Extraordinary General Meeting of Acergy S.A

At the Extraordinary General Meeting of Acergy S.A (Acergy) the 9 November 2010 Folketrygdfondet voted for the proposal to combine Acergy and Subsea 7, however, comments were made in a letter to the chairman with regard to the appointment of the board of directors following the combination.

Folketrygdfondet believes that the combination between Acergy and Subsea 7 is reasonable and well founded based on the given explanations and voted accordingly for the proposed combination.

However, the proposed composition of the board of directors does not conform to general principles of good corporate governance. Article 8 of the Norwegian corporate governance code provides that the board of directors should not include executive personnel. One of the main tasks of the Board of Directors is to supervise the management of the company, hereunder to appoint and dismiss the chief executive officer. Folketrygdfondet believes that a board composed of board members not recruited from the management is a prerequisite for the board to satisfactory oversee the management and perform its supervisory tasks.

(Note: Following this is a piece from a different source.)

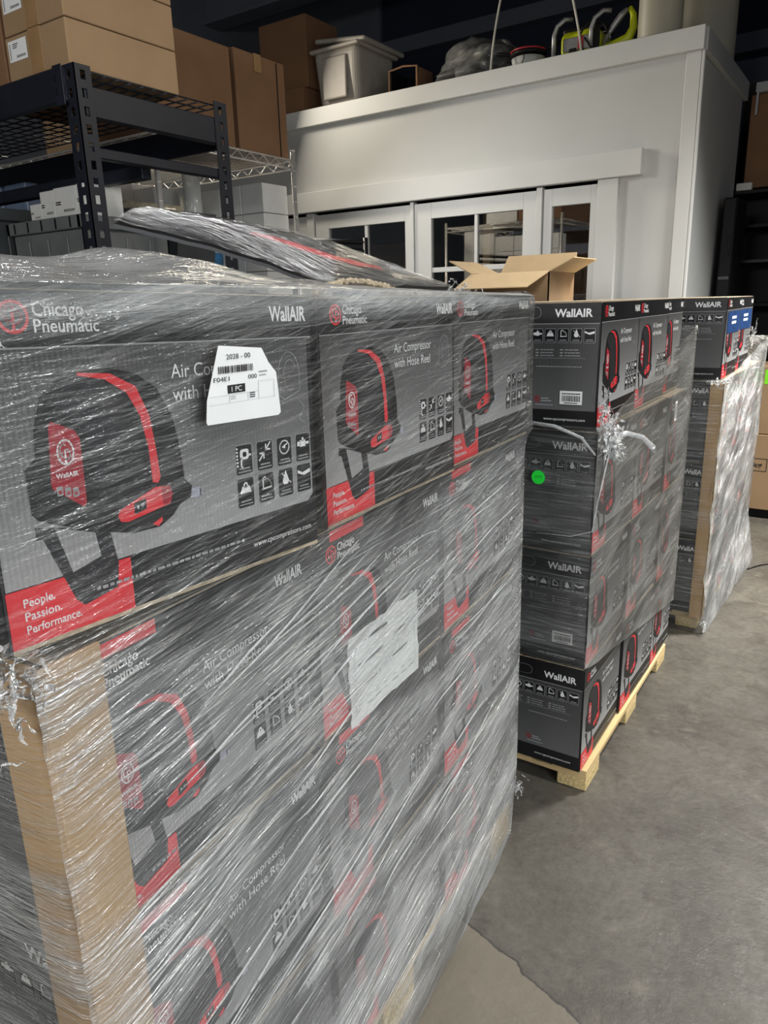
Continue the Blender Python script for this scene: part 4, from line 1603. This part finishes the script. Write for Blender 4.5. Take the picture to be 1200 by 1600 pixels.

Following the combination between Acergy and Subsea 7, the proposed board of directors will consist of nine members whereof three members also are members of the executive management of the company. Folketrygdfondet acknowledge that the general meeting’s approval of the proposed board of directors is a condition precedent for a successful completion of the combination between the companies. In order not to obstruct the combination, Folketrygdfondet decided not to vote against the proposed board composition but abstained from giving any vote on this issue.

Folketrygdfondet has requested that the minutes from the meeting reflect the position of Folketrygdfondet.